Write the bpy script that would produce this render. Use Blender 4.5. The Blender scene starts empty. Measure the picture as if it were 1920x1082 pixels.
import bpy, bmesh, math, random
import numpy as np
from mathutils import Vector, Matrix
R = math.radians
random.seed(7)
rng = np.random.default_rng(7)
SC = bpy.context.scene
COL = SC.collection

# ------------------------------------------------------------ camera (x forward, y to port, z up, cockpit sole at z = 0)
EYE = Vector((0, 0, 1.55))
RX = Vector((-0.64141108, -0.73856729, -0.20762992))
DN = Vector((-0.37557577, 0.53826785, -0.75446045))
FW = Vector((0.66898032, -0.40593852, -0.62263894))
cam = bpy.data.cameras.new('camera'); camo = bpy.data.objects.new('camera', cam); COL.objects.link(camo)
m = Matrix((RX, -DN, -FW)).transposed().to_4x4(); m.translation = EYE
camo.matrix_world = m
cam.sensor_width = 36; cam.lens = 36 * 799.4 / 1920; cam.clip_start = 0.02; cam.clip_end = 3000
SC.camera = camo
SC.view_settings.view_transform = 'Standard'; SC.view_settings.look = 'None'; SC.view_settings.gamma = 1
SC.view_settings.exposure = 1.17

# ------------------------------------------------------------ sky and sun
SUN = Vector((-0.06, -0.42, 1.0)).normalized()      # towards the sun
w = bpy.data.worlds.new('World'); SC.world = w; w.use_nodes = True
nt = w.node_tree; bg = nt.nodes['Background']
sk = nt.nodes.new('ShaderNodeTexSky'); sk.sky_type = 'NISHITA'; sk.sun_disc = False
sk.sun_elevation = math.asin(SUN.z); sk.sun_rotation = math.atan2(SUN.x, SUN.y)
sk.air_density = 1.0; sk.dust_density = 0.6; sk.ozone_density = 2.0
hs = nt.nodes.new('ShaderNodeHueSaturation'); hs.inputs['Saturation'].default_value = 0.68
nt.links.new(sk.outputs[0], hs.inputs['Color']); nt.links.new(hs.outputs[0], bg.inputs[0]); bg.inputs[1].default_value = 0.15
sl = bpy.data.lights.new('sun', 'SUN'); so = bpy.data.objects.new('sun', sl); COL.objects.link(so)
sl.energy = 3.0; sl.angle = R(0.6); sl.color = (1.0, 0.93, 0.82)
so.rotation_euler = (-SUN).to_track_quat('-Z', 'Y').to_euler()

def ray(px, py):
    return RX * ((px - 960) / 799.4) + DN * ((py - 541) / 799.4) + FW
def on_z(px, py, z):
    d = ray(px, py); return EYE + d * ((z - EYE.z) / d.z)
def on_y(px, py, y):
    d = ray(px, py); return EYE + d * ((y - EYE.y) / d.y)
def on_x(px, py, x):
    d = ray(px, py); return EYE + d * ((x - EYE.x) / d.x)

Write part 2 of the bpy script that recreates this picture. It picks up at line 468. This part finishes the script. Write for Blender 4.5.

**To be done**. Find the lines containing "Write" and pull them out.

**Written reply**.
Write the bpy script that would produce this render. Use Blender 4.5. The Blender scene starts empty. Measure the picture as if it were 1920x1082 pixels.
Write part 2 of the bpy script that recreates this picture. It picks up at line 468. This part finishes the script. Write for Blender 4.5.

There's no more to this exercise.